DATA SUPPLIED:
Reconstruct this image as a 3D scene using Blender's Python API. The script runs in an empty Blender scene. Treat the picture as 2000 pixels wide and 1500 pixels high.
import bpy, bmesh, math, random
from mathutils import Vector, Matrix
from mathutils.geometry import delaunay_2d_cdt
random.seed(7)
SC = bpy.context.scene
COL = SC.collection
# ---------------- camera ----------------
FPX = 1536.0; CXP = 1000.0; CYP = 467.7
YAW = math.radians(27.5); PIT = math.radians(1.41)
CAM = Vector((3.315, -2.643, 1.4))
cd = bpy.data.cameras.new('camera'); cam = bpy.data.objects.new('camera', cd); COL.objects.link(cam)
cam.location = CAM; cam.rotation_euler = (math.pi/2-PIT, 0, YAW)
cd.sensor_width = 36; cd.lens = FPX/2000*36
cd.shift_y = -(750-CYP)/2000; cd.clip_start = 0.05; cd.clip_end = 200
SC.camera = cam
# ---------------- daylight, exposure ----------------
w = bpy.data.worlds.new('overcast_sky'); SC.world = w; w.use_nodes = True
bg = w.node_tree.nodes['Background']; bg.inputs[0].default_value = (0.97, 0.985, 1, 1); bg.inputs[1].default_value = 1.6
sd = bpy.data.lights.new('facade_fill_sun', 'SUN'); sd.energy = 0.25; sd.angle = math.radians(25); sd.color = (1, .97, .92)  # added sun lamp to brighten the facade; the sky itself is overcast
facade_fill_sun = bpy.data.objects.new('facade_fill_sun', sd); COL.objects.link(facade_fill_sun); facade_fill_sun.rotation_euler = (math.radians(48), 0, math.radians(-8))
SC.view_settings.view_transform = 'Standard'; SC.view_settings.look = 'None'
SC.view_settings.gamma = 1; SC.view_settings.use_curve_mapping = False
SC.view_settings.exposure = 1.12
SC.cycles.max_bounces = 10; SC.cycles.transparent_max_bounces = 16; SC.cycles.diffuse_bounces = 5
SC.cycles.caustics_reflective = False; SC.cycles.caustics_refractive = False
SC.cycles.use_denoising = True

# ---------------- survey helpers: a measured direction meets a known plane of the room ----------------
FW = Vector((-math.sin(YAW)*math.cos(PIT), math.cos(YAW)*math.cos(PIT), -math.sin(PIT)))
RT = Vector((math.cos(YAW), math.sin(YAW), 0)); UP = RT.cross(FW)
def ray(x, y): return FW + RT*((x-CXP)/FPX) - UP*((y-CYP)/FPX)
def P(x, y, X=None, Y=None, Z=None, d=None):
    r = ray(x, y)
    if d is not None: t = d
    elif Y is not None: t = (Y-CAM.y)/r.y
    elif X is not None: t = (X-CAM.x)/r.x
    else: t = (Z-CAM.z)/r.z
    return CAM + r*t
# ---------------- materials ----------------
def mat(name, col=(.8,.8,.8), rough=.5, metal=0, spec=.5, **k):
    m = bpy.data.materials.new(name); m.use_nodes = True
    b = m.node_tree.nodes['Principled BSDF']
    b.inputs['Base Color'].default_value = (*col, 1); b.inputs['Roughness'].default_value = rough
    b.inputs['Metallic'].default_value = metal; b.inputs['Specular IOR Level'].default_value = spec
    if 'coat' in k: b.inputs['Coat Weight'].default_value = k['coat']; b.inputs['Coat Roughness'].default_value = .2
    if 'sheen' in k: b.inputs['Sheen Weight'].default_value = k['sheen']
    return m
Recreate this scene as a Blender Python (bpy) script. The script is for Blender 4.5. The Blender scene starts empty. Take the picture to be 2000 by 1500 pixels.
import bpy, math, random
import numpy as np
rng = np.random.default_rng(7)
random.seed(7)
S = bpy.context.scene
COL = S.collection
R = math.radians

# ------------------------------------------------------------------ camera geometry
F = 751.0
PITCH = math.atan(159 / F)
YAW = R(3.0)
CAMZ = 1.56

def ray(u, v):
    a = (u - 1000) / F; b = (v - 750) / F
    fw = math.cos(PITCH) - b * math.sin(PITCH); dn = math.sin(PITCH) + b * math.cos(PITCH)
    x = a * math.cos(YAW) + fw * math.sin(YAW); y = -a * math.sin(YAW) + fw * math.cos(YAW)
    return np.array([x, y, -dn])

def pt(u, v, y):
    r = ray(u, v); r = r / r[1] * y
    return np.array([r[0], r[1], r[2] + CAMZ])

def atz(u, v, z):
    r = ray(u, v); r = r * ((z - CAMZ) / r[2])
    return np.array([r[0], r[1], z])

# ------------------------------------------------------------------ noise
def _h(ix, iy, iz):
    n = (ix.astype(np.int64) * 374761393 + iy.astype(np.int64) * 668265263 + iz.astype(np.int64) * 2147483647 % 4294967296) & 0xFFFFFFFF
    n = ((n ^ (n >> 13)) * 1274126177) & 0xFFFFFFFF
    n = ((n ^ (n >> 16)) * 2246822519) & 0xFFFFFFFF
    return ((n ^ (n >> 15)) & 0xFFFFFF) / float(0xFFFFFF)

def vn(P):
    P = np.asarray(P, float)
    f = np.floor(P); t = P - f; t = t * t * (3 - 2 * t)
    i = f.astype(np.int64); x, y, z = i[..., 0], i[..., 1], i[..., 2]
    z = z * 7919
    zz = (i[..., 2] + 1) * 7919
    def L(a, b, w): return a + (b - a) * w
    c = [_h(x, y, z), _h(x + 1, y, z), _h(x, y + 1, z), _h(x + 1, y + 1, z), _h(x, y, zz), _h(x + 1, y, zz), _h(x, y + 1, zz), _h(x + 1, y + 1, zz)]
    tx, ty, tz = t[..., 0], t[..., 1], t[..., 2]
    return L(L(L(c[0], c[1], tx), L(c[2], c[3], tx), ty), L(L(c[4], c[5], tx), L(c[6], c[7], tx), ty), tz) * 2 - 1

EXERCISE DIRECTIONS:
Nothing beyond the required lines should be retyped: start with the line that contains "Recreate this scene" and finish with the line that contains "CAMZ = 1.56".

ANSWER FOR THE TASK:
Recreate this scene as a Blender Python (bpy) script. The script is for Blender 4.5. The Blender scene starts empty. Take the picture to be 2000 by 1500 pixels.
import bpy, math, random
import numpy as np
rng = np.random.default_rng(7)
random.seed(7)
S = bpy.context.scene
COL = S.collection
R = math.radians

# ------------------------------------------------------------------ camera geometry
F = 751.0
PITCH = math.atan(159 / F)
YAW = R(3.0)
CAMZ = 1.56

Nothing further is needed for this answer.